Arthuret Parish Housing Need Survey 2009

Key Findings – The Survey

1273 survey forms were delivered by post to the households and businesses within of the parish of Arthuret (100%), with a return date of 28 February 2009. The businesses in the area just across the bridge immediately to the north west of Longtown, were included in the survey even though they are officially in Kirkandrews Parish, as it was felt by the Carlisle City Council planners that people working in these businesses would be eligible for housing in Arthuret Parish. The survey forms in the rural areas outside Longtown were marked so that any housing needs in the rural area could be separately identified.

208 households returned their completed forms.  This is a return rate of 16.34%, which is below the average of 35% return rate for this type of survey in Cumbria since 2006.  Cumbria Rural Housing Trust expresses its thanks to the Parish Council, the Parish Council clerk, and others in the community for their hard work to promote the survey. It is felt that the return rate for the survey was affected by the fact that other surveys regarding plans for Longtown had been sent out in the past, and that the ongoing demolition of the recently closed secondary school further depressed local enthusiasm. However, from information received from market town surveys outside Cumbria, 20% is regarded as a good return rate.

Of the returned forms, there were 38 responses, saying that either the whole household or someone living within the household, wished to move within the parish in the next 5 years.


Housing Need


Of the 34 survey responses indicating a housing need, 17 households were identified as in need of affordable housing in the parish of Arthuret. The need is mainly for rented accommodation, with some households possibly eligible for intermediate rented accommodation.

It is considered that the remaining 21 responses did not fit Carlisle City Council’s criteria for being in need of affordable housing within the parish in the next 5 years.



Households in Need


The need is mainly for rented accommodation, mainly due to low wages locally, but also, as most of the households in need do not have the funds available for the deposit for a mortgage.

Of the 17 of the households in need of affordable housing, nine are young people leaving their parents’ home and setting up house on their own. Their need at present is for mainly 2 bed accommodation, and as some of them are still students, much of this need will not materialise for 3 - 5 years. Realistically, some of these young people will leave the area for work and other reasons, and some will form couples and have children. Therefore, it may be better to take a phased approach, looking at providing for the immediate need in the next 3 years, and in the long term to look at building fewer 2 bedroom properties and more 3 bed properties, to allow a more stable community with couples able to stay in the area once they have had their children. Once the initial housing is provided, some form of reassessment may be needed to see what the remaining need is.


Three of the households in need are in Housing Association properties, but the present accommodation is unsuitable for their needs. If they move this would free 2 x 2 bedroom houses, and 1 x 3 bedroom house.

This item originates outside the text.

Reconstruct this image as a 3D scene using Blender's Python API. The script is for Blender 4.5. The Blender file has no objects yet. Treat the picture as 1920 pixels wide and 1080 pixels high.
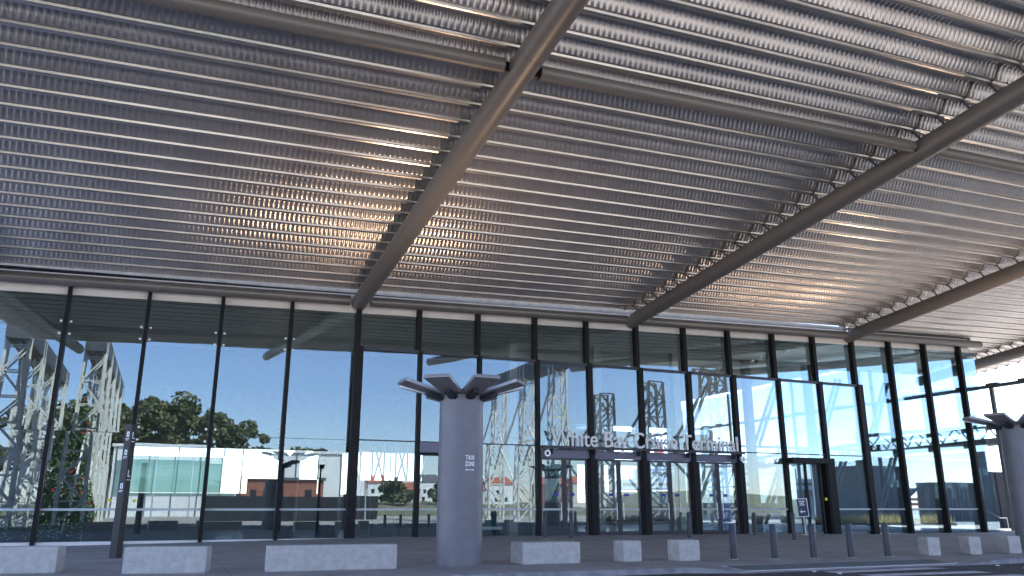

One household was presently living in the rural part of the parish, but they indicated that they wished to move to Longtown.


There was evidence of possible further need, from survey forms that had been completed but with insufficient evidence for an assessment to be made. There were 4 adult children, aged 20-29, living with their parents at present, who may be in housing need in the next 5 years. Their initial need would be for 2 bedroom properties, but in the long term, their need may be more for 3 bedroom properties.


There was evidence that there may be a ‘local’ need for suitable housing for older households with 6 households having assets in their present house, but wanting to find suitable accommodation such as a bungalow. This need could be satisfied by the provision of new build bungalows with local occupancy clauses to ensure community benefit in the long-term. Comments indicated that the present 1 bed bungalows and flats owned by Riverside were felt unsuitable.


Recommendations and other issues to be considered


It is important to note that a Housing Needs Survey offers only a snap shot of the housing situation in the parish at the time of the survey, and this will alter with increasing/decreasing values of housing, policies of lenders, and the economic climate, demographics changes in the community and as individuals situations change.